>>>>

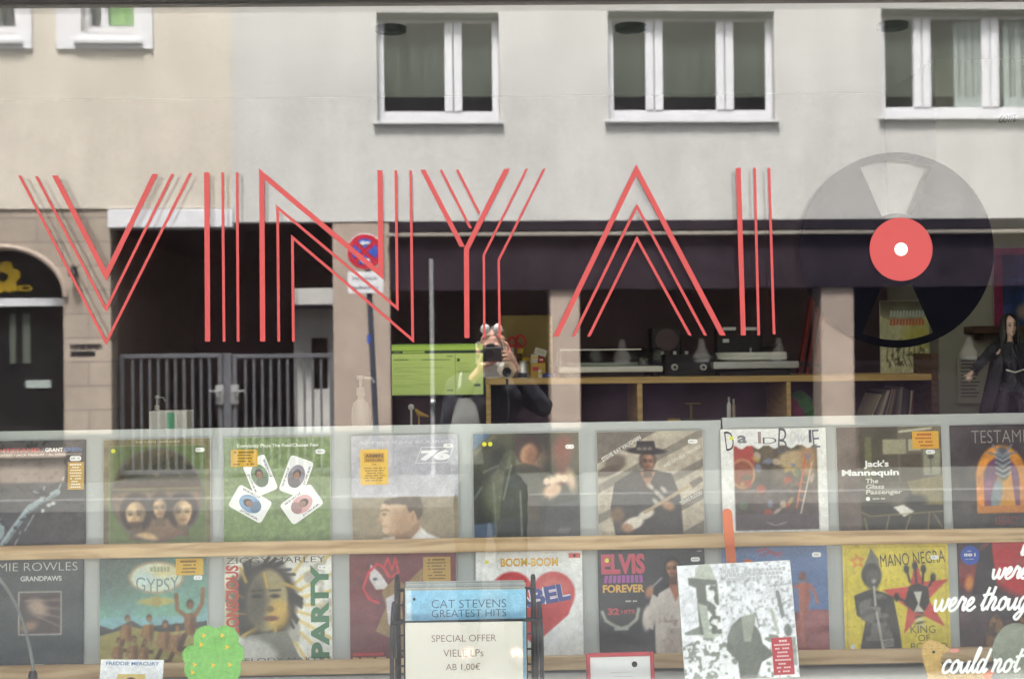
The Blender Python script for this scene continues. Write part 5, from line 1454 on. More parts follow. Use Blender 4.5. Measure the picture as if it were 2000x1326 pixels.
# 2 lower
P = Art((90, 130, 150)); P.vgrad((92, 112, 112), (126, 170, 176), 0, .6); P.mix(P.nz(4, 2) * (P.Y < .55), (108, 158, 124), .7)
P.ell(.0, .0, .5, .35, (82, 92, 88), .5, .3, .7); P.poly([(0, .62), (.12, .66), (.3, .58), (.4, .64), (.7, .62), (1, .60), (1, 1), (0, 1)], (70, 74, 74)); P.poly([(0, .72), (.3, .64), (.6, .70), (1, .66), (1, 1), (0, 1)], (156, 148, 86))
for i in range(30): P.line([(.0 + P.rng.random(), .7 + .3 * P.rng.random())] * 1 + [(P.rng.random(), .75 + .25 * P.rng.random())], .004, (120, 110, 60), .3)
P.ell(.53, .19, .26, .15, (158, 138, 112)); P.ell(.53, .19, .235, .13, (196, 206, 186)); P.ell(.60, .13, .12, .05, (214, 192, 120), 0, .06, .7); P.ell(.42, .2, .08, .06, (176, 200, 204), 0, .06, .7); P.ell(.53, .41, .17, .035, (166, 158, 92), 0, .02); P.ell(.53, .41, .05, .05, (150, 140, 80), 0, .02)
def fig(x, y, s, c_, arms=0):
    d_ = tuple(int(v * .6) for v in c_)
    P.ell(x, y, .020 * s, .026 * s, (70, 52, 40)); P.ell(x, y + .008 * s, .014 * s, .019 * s, c_)
    P.poly([(x - .035 * s, y + .05 * s), (x + .035 * s, y + .05 * s), (x + .028 * s, y + .17 * s), (x - .028 * s, y + .17 * s)], c_); P.ell(x + .015 * s, y + .11 * s, .015 * s, .06 * s, d_, 0, .03, .8)
    P.line([(x - .03 * s, y + .17 * s), (x - .06 * s, y + .24 * s), (x + .02 * s, y + .25 * s)], .028 * s, d_)
    if arms:
        P.line([(x - .03 * s, y + .06 * s), (x - .07 * s, y + .03 * s), (x - .075 * s, y - .05 * s)], .022 * s, c_); P.line([(x + .03 * s, y + .06 * s), (x + .065 * s, y + .0 * s), (x + .07 * s, y - .08 * s)], .022 * s, c_)
    else: P.line([(x - .035 * s, y + .06 * s), (x - .055 * s, y + .13 * s), (x, y + .17 * s)], .02 * s, c_)
for x, y, s in ((.26, .56, 1.2), (.46, .56, 1.25), (.61, .62, 1.4), (.72, .65, 1.4), (.18, .76, 1.1), (.32, .75, 1.2), (.42, .78, 1.0)): fig(x, y, s, (146, 108, 70))
fig(.84, .44, 1.7, (126, 88, 56), 1)
P.blur(1)
t = sleeve(195, 405, 1, P, 'blue green sleeve with an oval logo above a group of seated figures', 'card')
title(t, 'GYPSY', .34, .17, .74, .30, (120, 140, 138), .0, curve=-.25); scribble(t, .41, .66, .115, .05, (150, 160, 130), 8, 2, name='small_title')
sticker(t, 'hype_sticker', .71, .965, .02, .175, (206, 168, 66), 4); sticker(t, 'price_sticker', .875, .955, .18, .22, PAPERW, 1, (180, 180, 180))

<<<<

TASK BRIEF
All of the material above should be reproduced exactly, except the pictures.

SOLVED PROBLEM
The Blender Python script for this scene continues. Write part 5, from line 1454 on. More parts follow. Use Blender 4.5. Measure the picture as if it were 2000x1326 pixels.
# 2 lower
P = Art((90, 130, 150)); P.vgrad((92, 112, 112), (126, 170, 176), 0, .6); P.mix(P.nz(4, 2) * (P.Y < .55), (108, 158, 124), .7)
P.ell(.0, .0, .5, .35, (82, 92, 88), .5, .3, .7); P.poly([(0, .62), (.12, .66), (.3, .58), (.4, .64), (.7, .62), (1, .60), (1, 1), (0, 1)], (70, 74, 74)); P.poly([(0, .72), (.3, .64), (.6, .70), (1, .66), (1, 1), (0, 1)], (156, 148, 86))
for i in range(30): P.line([(.0 + P.rng.random(), .7 + .3 * P.rng.random())] * 1 + [(P.rng.random(), .75 + .25 * P.rng.random())], .004, (120, 110, 60), .3)
P.ell(.53, .19, .26, .15, (158, 138, 112)); P.ell(.53, .19, .235, .13, (196, 206, 186)); P.ell(.60, .13, .12, .05, (214, 192, 120), 0, .06, .7); P.ell(.42, .2, .08, .06, (176, 200, 204), 0, .06, .7); P.ell(.53, .41, .17, .035, (166, 158, 92), 0, .02); P.ell(.53, .41, .05, .05, (150, 140, 80), 0, .02)
def fig(x, y, s, c_, arms=0):
    d_ = tuple(int(v * .6) for v in c_)
    P.ell(x, y, .020 * s, .026 * s, (70, 52, 40)); P.ell(x, y + .008 * s, .014 * s, .019 * s, c_)
    P.poly([(x - .035 * s, y + .05 * s), (x + .035 * s, y + .05 * s), (x + .028 * s, y + .17 * s), (x - .028 * s, y + .17 * s)], c_); P.ell(x + .015 * s, y + .11 * s, .015 * s, .06 * s, d_, 0, .03, .8)
    P.line([(x - .03 * s, y + .17 * s), (x - .06 * s, y + .24 * s), (x + .02 * s, y + .25 * s)], .028 * s, d_)
    if arms:
        P.line([(x - .03 * s, y + .06 * s), (x - .07 * s, y + .03 * s), (x - .075 * s, y - .05 * s)], .022 * s, c_); P.line([(x + .03 * s, y + .06 * s), (x + .065 * s, y + .0 * s), (x + .07 * s, y - .08 * s)], .022 * s, c_)
    else: P.line([(x - .035 * s, y + .06 * s), (x - .055 * s, y + .13 * s), (x, y + .17 * s)], .02 * s, c_)
for x, y, s in ((.26, .56, 1.2), (.46, .56, 1.25), (.61, .62, 1.4), (.72, .65, 1.4), (.18, .76, 1.1), (.32, .75, 1.2), (.42, .78, 1.0)): fig(x, y, s, (146, 108, 70))
fig(.84, .44, 1.7, (126, 88, 56), 1)
P.blur(1)
t = sleeve(195, 405, 1, P, 'blue green sleeve with an oval logo above a group of seated figures', 'card')
title(t, 'GYPSY', .34, .17, .74, .30, (120, 140, 138), .0, curve=-.25); scribble(t, .41, .66, .115, .05, (150, 160, 130), 8, 2, name='small_title')
sticker(t, 'hype_sticker', .71, .965, .02, .175, (206, 168, 66), 4); sticker(t, 'price_sticker', .875, .955, .18, .22, PAPERW, 1, (180, 180, 180))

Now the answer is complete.